Il pericolo dello sfruttamento
Oggi, ha detto, si stimano fra le 600 mila e le 700 mila persone presenti nel nostro Paese senza titolo di soggiorno o con un titolo di soggiorno che però non possono più rinnovare anche se hanno, nel frattempo, trovato un lavoro: si tratta di gente che non sa “dove andare e cosa fare, diventando così facile preda dello sfruttamento e della criminalità”. “Purtroppo”, ha continuato, gli ultimi interventi legislativi “non sembrano sufficienti” a ridurre tale cifra.
Agevoli percorsi di cittadinanza
La Chiesa auspica una soluzione “più appropriata e più equa”, sulla base delle convenzioni internazionali, del rispetto dei diritti umani e delle “chiare indicazioni” date dal Presidente della Repubblica, Sergio Mattarella, assieme a “percorsi più agevoli di accesso alla cittadinanza, soprattutto per quei minori nati da genitori stranieri in Italia, che frequentano le nostre scuole e abitano le nostre città, già italiani di fatto ma ancora privi degli stessi diritti e doveri dei loro coetanei”. Perché l’accesso alla cittadinanza, come ricordato dal Pontefice, può favorire il percorso di integrazione di un Paese.
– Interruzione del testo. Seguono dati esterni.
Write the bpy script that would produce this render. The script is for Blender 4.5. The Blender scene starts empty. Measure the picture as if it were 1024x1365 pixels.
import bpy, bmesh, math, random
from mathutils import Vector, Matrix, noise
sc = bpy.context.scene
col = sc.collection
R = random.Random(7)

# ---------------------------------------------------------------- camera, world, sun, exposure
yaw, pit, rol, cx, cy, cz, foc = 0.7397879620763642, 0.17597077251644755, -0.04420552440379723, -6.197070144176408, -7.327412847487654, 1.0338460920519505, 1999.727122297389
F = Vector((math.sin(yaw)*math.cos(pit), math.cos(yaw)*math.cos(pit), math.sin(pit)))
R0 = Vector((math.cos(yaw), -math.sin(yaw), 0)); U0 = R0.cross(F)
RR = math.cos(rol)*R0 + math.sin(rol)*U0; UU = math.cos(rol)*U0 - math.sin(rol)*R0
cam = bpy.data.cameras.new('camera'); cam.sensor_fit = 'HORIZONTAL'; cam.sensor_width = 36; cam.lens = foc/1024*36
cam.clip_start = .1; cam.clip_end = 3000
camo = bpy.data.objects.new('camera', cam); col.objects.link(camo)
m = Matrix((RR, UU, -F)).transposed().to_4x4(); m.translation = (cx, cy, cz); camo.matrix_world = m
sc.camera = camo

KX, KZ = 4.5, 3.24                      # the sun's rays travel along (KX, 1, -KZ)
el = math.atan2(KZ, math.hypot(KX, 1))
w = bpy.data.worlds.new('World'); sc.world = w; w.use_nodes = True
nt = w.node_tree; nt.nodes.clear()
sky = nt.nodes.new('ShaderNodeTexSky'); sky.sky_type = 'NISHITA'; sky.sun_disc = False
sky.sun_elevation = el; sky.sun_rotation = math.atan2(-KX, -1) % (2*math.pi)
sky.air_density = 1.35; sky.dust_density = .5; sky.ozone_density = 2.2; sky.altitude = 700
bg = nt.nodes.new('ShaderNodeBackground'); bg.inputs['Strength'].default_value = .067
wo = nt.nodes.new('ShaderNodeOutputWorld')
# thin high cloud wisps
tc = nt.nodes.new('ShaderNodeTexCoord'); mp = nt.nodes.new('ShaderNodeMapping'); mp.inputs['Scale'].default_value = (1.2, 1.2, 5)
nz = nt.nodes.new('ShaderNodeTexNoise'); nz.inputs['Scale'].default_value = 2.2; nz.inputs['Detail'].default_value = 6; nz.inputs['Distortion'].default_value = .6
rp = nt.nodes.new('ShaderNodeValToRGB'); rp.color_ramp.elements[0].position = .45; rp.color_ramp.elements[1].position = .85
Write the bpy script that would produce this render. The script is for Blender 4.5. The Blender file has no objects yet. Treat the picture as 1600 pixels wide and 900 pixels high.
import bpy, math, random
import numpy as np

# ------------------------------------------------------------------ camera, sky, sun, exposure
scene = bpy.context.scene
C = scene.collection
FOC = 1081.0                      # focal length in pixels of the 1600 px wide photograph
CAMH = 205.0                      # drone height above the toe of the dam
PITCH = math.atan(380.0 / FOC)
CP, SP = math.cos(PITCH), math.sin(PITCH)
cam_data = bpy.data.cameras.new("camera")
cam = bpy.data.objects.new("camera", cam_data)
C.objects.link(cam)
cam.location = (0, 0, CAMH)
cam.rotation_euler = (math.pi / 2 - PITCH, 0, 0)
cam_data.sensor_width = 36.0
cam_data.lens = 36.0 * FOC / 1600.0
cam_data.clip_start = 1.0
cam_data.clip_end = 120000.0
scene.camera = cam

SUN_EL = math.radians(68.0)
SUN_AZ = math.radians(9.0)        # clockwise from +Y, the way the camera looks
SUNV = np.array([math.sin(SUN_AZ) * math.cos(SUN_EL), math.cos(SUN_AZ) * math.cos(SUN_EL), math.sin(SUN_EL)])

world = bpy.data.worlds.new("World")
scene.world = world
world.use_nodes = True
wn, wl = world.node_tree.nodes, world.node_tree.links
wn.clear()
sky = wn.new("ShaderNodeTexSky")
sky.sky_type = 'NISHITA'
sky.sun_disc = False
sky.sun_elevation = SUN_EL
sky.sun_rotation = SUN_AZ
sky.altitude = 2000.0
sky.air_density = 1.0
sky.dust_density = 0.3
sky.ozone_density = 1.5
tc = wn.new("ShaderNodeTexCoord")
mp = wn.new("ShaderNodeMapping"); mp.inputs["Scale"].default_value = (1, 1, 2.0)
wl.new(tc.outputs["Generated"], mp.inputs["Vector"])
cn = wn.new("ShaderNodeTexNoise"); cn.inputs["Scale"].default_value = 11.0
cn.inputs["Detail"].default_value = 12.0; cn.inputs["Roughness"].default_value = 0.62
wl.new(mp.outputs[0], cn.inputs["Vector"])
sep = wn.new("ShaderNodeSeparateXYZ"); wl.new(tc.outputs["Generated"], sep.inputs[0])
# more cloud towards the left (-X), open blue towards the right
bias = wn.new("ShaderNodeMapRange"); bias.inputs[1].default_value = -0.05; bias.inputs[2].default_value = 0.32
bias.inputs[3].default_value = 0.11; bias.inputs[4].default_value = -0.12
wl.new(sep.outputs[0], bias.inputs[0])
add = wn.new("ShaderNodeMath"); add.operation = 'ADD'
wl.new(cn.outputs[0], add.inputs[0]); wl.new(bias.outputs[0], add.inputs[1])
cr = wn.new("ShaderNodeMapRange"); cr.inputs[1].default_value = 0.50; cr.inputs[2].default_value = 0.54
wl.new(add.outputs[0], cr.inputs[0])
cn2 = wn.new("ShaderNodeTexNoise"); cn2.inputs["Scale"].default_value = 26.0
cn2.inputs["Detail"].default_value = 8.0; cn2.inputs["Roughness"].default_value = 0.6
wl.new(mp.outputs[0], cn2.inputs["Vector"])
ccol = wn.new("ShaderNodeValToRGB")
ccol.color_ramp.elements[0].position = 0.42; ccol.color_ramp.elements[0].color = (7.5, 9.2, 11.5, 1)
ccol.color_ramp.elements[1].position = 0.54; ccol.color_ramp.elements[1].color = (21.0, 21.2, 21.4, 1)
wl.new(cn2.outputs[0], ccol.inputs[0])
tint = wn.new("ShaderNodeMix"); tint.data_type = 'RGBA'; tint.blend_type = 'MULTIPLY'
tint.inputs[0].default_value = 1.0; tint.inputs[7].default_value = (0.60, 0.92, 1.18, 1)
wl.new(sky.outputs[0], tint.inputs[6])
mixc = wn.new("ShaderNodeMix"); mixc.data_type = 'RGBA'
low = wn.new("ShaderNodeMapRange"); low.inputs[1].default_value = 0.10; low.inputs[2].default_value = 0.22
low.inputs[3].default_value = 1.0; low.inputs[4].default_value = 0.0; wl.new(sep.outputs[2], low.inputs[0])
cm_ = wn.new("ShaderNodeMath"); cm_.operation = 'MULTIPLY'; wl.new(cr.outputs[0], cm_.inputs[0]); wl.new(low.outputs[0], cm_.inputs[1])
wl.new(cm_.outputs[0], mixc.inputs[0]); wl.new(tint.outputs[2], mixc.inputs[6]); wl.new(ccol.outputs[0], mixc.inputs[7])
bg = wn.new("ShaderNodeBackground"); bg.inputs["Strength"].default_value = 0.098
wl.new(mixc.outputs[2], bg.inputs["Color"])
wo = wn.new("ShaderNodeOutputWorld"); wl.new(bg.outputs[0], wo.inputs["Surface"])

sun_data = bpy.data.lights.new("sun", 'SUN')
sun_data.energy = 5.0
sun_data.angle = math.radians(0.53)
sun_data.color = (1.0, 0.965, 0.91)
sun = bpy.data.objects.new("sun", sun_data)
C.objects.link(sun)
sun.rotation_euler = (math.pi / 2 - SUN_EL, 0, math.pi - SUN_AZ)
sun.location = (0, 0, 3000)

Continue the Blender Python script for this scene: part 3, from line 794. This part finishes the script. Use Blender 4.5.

In tale prospettiva, diventano un “segno” giornate in cui Stato e Chiesa “insieme” – in un percorso di “scambio e confronto” - provano a sottolineare la “ricchezza culturale e religiosa” dell’Italia e al contempo “ad ascoltare e a dare risalto alle esperienze positive che hanno saputo accompagnare i migranti in una maniera non assistenziale”, così da metterli in grado di dare il loro “contributo” alla crescita della società dove vivono.